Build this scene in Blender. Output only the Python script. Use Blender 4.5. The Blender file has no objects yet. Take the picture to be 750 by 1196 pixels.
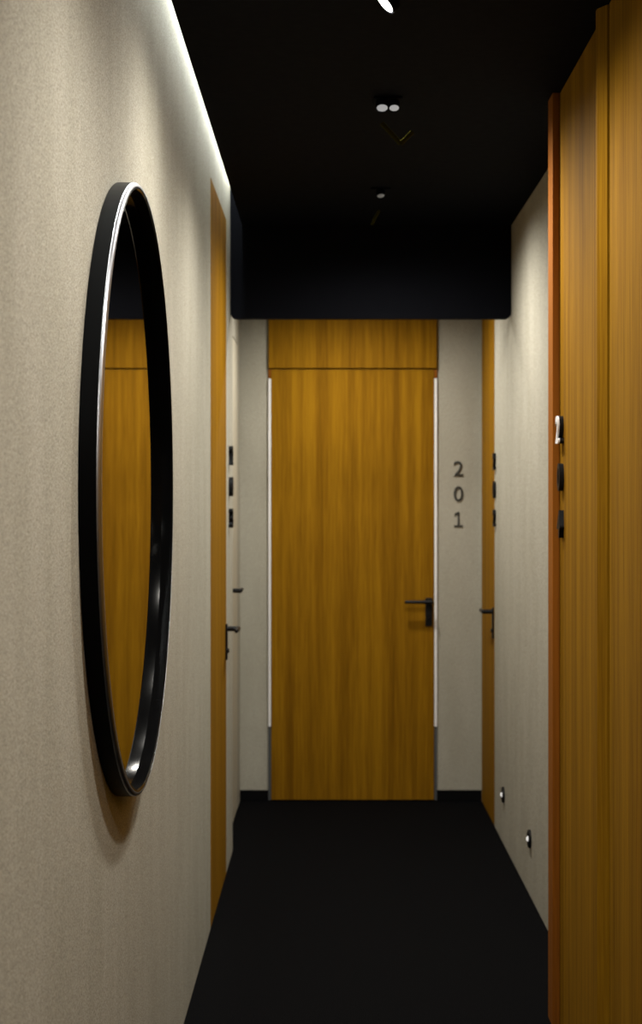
import bpy, bmesh, math
from mathutils import Vector, Matrix

EYE = 1.4375
CEIL = EYE + 1.136
XL, XR, XW = -0.407, 0.735, 0.632      # left wall, right wall, face of the wooden cladding
YE = 7.83                              # end wall
TOP = 2.98
sc = bpy.context.scene
COL = sc.collection

# ------------------------------------------------------------------ materials
def mat(name):
    m = bpy.data.materials.new(name); m.use_nodes = True
    nt = m.node_tree
    return m, nt, nt.nodes['Principled BSDF']

def simple(name, col, rough=0.5, metal=0.0, spec=0.5, coat=0.0):
    m, nt, b = mat(name)
    b.inputs['Base Color'].default_value = (*col, 1)
    b.inputs['Roughness'].default_value = rough
    b.inputs['Metallic'].default_value = metal
    b.inputs['Specular IOR Level'].default_value = spec
    b.inputs['Coat Weight'].default_value = coat
    b.inputs['Coat Roughness'].default_value = 0.08
    # faint procedural wear in the roughness
    tc = nt.nodes.new('ShaderNodeTexCoord'); n = nt.nodes.new('ShaderNodeTexNoise')
    n.inputs['Scale'].default_value = 35; n.inputs['Detail'].default_value = 3
    mr = nt.nodes.new('ShaderNodeMapRange')
    mr.inputs['To Min'].default_value = rough * 0.9; mr.inputs['To Max'].default_value = min(1, rough * 1.12)
    nt.links.new(tc.outputs['Object'], n.inputs['Vector'])
    nt.links.new(n.outputs['Fac'], mr.inputs['Value'])
    nt.links.new(mr.outputs['Result'], b.inputs['Roughness'])
    return m

def wall_material():
    m, nt, b = mat('cream_wallcovering')
    N, L = nt.nodes.new, nt.links.new
    tc = N('ShaderNodeTexCoord')
    # fine woven grain
    n1 = N('ShaderNodeTexNoise'); n1.inputs['Scale'].default_value = 330; n1.inputs['Detail'].default_value = 2
    L(tc.outputs['Object'], n1.inputs['Vector'])
    # broad soft mottling, slightly stretched upward
    mp = N('ShaderNodeMapping'); mp.inputs['Scale'].default_value = (6, 6, 1.6)
    n2 = N('ShaderNodeTexNoise'); n2.inputs['Scale'].default_value = 1.3; n2.inputs['Detail'].default_value = 4
    L(tc.outputs['Object'], mp.inputs['Vector']); L(mp.outputs['Vector'], n2.inputs['Vector'])
    # diagonal twill
    mp2 = N('ShaderNodeMapping'); mp2.inputs['Rotation'].default_value = (math.radians(45), math.radians(45), 0)
    wv = N('ShaderNodeTexWave'); wv.inputs['Scale'].default_value = 70; wv.inputs['Distortion'].default_value = 3
    wv.inputs['Detail Scale'].default_value = 4
    L(tc.outputs['Object'], mp2.inputs['Vector']); L(mp2.outputs['Vector'], wv.inputs['Vector'])
    r1 = N('ShaderNodeValToRGB')
    r1.color_ramp.elements[0].position = 0.3; r1.color_ramp.elements[0].color = (0.235, 0.222, 0.180, 1)
    r1.color_ramp.elements[1].position = 0.7; r1.color_ramp.elements[1].color = (0.545, 0.520, 0.440, 1)
    L(n1.outputs['Fac'], r1.inputs['Fac'])
    r2 = N('ShaderNodeValToRGB')
    r2.color_ramp.elements[0].position = 0.35; r2.color_ramp.elements[0].color = (0.90, 0.90, 0.88, 1)
    r2.color_ramp.elements[1].position = 0.65; r2.color_ramp.elements[1].color = (1, 1, 1, 1)
    L(n2.outputs['Fac'], r2.inputs['Fac'])
    mx = N('ShaderNodeMix'); mx.data_type = 'RGBA'; mx.blend_type = 'MULTIPLY'; mx.inputs['Factor'].default_value = 1
    L(r1.outputs['Color'], mx.inputs['A']); L(r2.outputs['Color'], mx.inputs['B'])
    L(mx.outputs['Result'], b.inputs['Base Color'])
    bp = N('ShaderNodeBump'); bp.inputs['Strength'].default_value = 0.12; bp.inputs['Distance'].default_value = 0.001
    L(wv.outputs['Fac'], bp.inputs['Height']); L(bp.outputs['Normal'], b.inputs['Normal'])
    b.inputs['Roughness'].default_value = 0.85
    b.inputs['Specular IOR Level'].default_value = 0.15
    return m

def wood_material(name, lo, mid, hi, rough=0.38, spec=0.45):
    m, nt, b = mat(name)
    N, L = nt.nodes.new, nt.links.new
    tc = N('ShaderNodeTexCoord')
    mp = N('ShaderNodeMapping'); mp.inputs['Scale'].default_value = (26, 26, 0.55)
    n1 = N('ShaderNodeTexNoise'); n1.inputs['Scale'].default_value = 1.0; n1.inputs['Detail'].default_value = 5
    n1.inputs['Roughness'].default_value = 0.6; n1.inputs['Distortion'].default_value = 0.25
    L(tc.outputs['Object'], mp.inputs['Vector']); L(mp.outputs['Vector'], n1.inputs['Vector'])
    mp2 = N('ShaderNodeMapping'); mp2.inputs['Scale'].default_value = (170, 170, 6)
    n2 = N('ShaderNodeTexNoise'); n2.inputs['Scale'].default_value = 1.0; n2.inputs['Detail'].default_value = 3
    L(tc.outputs['Object'], mp2.inputs['Vector']); L(mp2.outputs['Vector'], n2.inputs['Vector'])
    ma = N('ShaderNodeMath'); ma.operation = 'MULTIPLY_ADD'; ma.inputs[1].default_value = 0.35
    L(n2.outputs['Fac'], ma.inputs[0])
    mb = N('ShaderNodeMath'); mb.operation = 'MULTIPLY'; mb.inputs[1].default_value = 0.65
    L(n1.outputs['Fac'], mb.inputs[0]); L(mb.outputs[0], ma.inputs[2])
    r = N('ShaderNodeValToRGB')
    e = r.color_ramp.elements
    e[0].position = 0.36; e[0].color = (*lo, 1)
    e[1].position = 0.64; e[1].color = (*hi, 1)
    k = e.new(0.5); k.color = (*mid, 1)
    L(ma.outputs[0], r.inputs['Fac']); L(r.outputs['Color'], b.inputs['Base Color'])
    bp = N('ShaderNodeBump'); bp.inputs['Strength'].default_value = 0.08; bp.inputs['Distance'].default_value = 0.001
    L(n2.outputs['Fac'], bp.inputs['Height']); L(bp.outputs['Normal'], b.inputs['Normal'])
    b.inputs['Roughness'].default_value = rough
    b.inputs['Specular IOR Level'].default_value = spec
    return m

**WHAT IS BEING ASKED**
Pictures are excluded: retype only the lines from the beginning of the listing above through the line with "return m, nt, nt.nodes['Principled BSDF']", both included.

**RESPONSE TO THIS TASK**
Build this scene in Blender. Output only the Python script. Use Blender 4.5. The Blender file has no objects yet. Take the picture to be 750 by 1196 pixels.
import bpy, bmesh, math
from mathutils import Vector, Matrix

EYE = 1.4375
CEIL = EYE + 1.136
XL, XR, XW = -0.407, 0.735, 0.632      # left wall, right wall, face of the wooden cladding
YE = 7.83                              # end wall
TOP = 2.98
sc = bpy.context.scene
COL = sc.collection

# ------------------------------------------------------------------ materials
def mat(name):
    m = bpy.data.materials.new(name); m.use_nodes = True
    nt = m.node_tree
    return m, nt, nt.nodes['Principled BSDF']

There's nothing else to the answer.